Teaching responsibility isn’t a one time how-to class.  Handing over chores and jobs to children can be messy. It takes lots of patience and understanding.  It takes a parent that is willing to give up perfection and ready to invest great amounts of time and energy into their children.  It’s a long term investment that repays many times over with young men and women who are hardworking, honest and responsible!

5 Responses to Teaching Children Responsibility and Work Ethic

  1. May 16, 2011 at 3:47 pm

    Thanks so much for this article. I wasn’t really raised on a farm, but we did live out of town on 15 acres. I grew up stringing barbed wire, mending fences, bucking hay and chopping wood. We had 8-10 head of cattle that calved every year. Then each fall we butchered a steer and shared it with grandparents and in-laws. What a great way to grow up…
    Now I’m grown and have four kids of my own. We live in town on half an acre. How do I teach my kids those same life lessons without having the same environment to do so? I don’t know. But I try.
    Here is an experience I had with my 9 yr old while doing yard work. Check it out, I think you’ll enjoy the story as well as the message.
    http://www.theinterpretedrock.com/2011/01/family-nightmuch-more-than-fun-and.html

  2. May 14, 2009 at 8:51 am

    howdy lindsay clan— so good to hear from you. Thanks for sharing what you all have done in this area…. you too have a great week and tell everyone hello!

    life in our quiver– good to hear from you—

  3. estherevan
    May 13, 2009 at 3:48 pm

    wow, I can identify. We change diligence time duties with our four every year. This week was the first week of new duties, and I kept trying to figure out why things were not getting done. Then, I realized, “Oh, I have to spend more time with them to teach them how to do this…it’s all new for them!” We have four kids and they are quite capable of doing more than I ever thought to do at their age- because I was never asked!

    I see that you use some of the same resources I use. Managers of their homes and Nourishing Traditions. The cookbook is new for me, but scheduling is a way of life now, thanks to that book!

    I wanted to contact you after I read your article in the homeschool today magazine online. My daughter (10) and I made a homemaker’s notebook and an assistant one for her. It’s been really great.
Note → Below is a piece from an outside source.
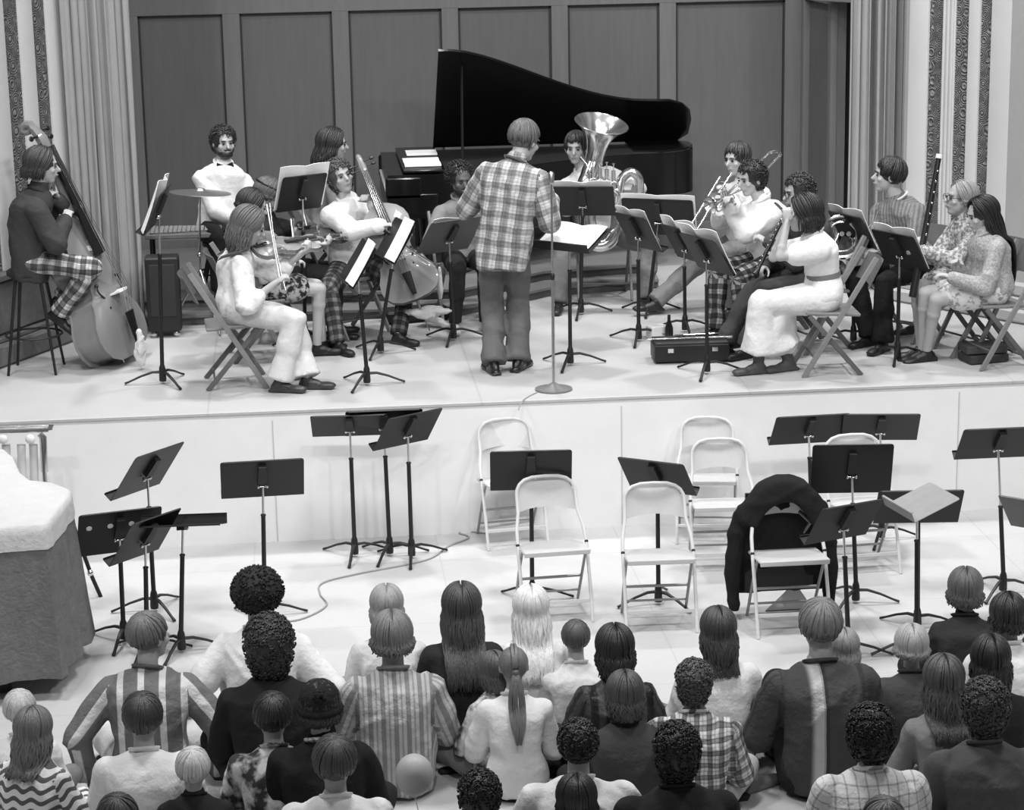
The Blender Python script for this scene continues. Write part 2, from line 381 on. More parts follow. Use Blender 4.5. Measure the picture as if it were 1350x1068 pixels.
    def curtain(px0, px1, Y0, Y1, zb, folds, label, seed):
        r_ = random.Random(seed); a = atY(px0, 10, Y0); c = atY(px1, 10, Y1); n_ = 140; m_ = 10
        ph = [(r_.uniform(.6, 1.6), r_.uniform(0, 6.3), r_.uniform(.5, 1)) for _ in range(4)]; P = []
        for i in range(n_):
            t = i/(n_-1); row = []
            for j in range(m_):
                z = zb+(5.4-zb)*j/(m_-1); w_ = sum(A*sin(2*pi*folds*f*t+p+.12*z*f) for f, p, A in ph)/2.2
                row.append((a[0]+(c[0]-a[0])*t+.012*sin(folds*9*t+z*.4), a[1]+(c[1]-a[1])*t-.075*w_-.03*abs(sin(pi*folds*t*2)), z))
            P.append(row)
        b = MB(); b.sheet(P, .006); o = b.build('stage_curtain', CM, sharp=0); tag(o, label, 'curtain', 'pair of side stage curtains'); return o
    curtain(76, 169, 17.75, 17.75, ST+.015, 5.5, 'pale pleated stage curtain hanging at the left edge of the panelled wall', 3)
    curtain(1119, 1199, 18.5, 18.3, ST+.015, 5, 'pale pleated stage curtain hanging at the right beside the dark opening', 8)
room.k = 8
room()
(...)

I am realizing that the Lord has put a lot of vision in me for my home, and putting it on paper has helped me to bring it to fruition. Thanks!

  4. life in our quiver
    May 7, 2009 at 2:29 pm

    Hi, I am new to your blog. We too have a farm and also big and little helpers. How true that it is much easier to just let the older ones do a ‘neat and tidy’ job. But how important it is to teach the little ones. One day it will be worth it! Thanks for your blog and a look into your farm life. It’s been fun to read about fellow farm folk:) http://www.maprap.blogspot.com

  5. thelindsayclan
    May 5, 2009 at 10:17 pm

    Hey Beth! I know what you mean about those chores–it’s so easy to keep the big ones doing the “bigger ones” because you know its going to get done–it’s routine! I am such a creature of habit that I have a hard time changing routine. The kids do love it, and the little ones are so excited to do a big kid chore. Morgan, almost 6, practically BEGS to vacuum after supper. I wanted her to keep up the work mentallity by telling her I think she needed to wait. She kept asking, so I let her, but whatever big kid was in charge of dining room duties had to make sure things were covered–boy, that’s what I like–not having to go behind to make sure something is done–doling out responsibility to the bigger ones! Have a good week, and tell all the family hello!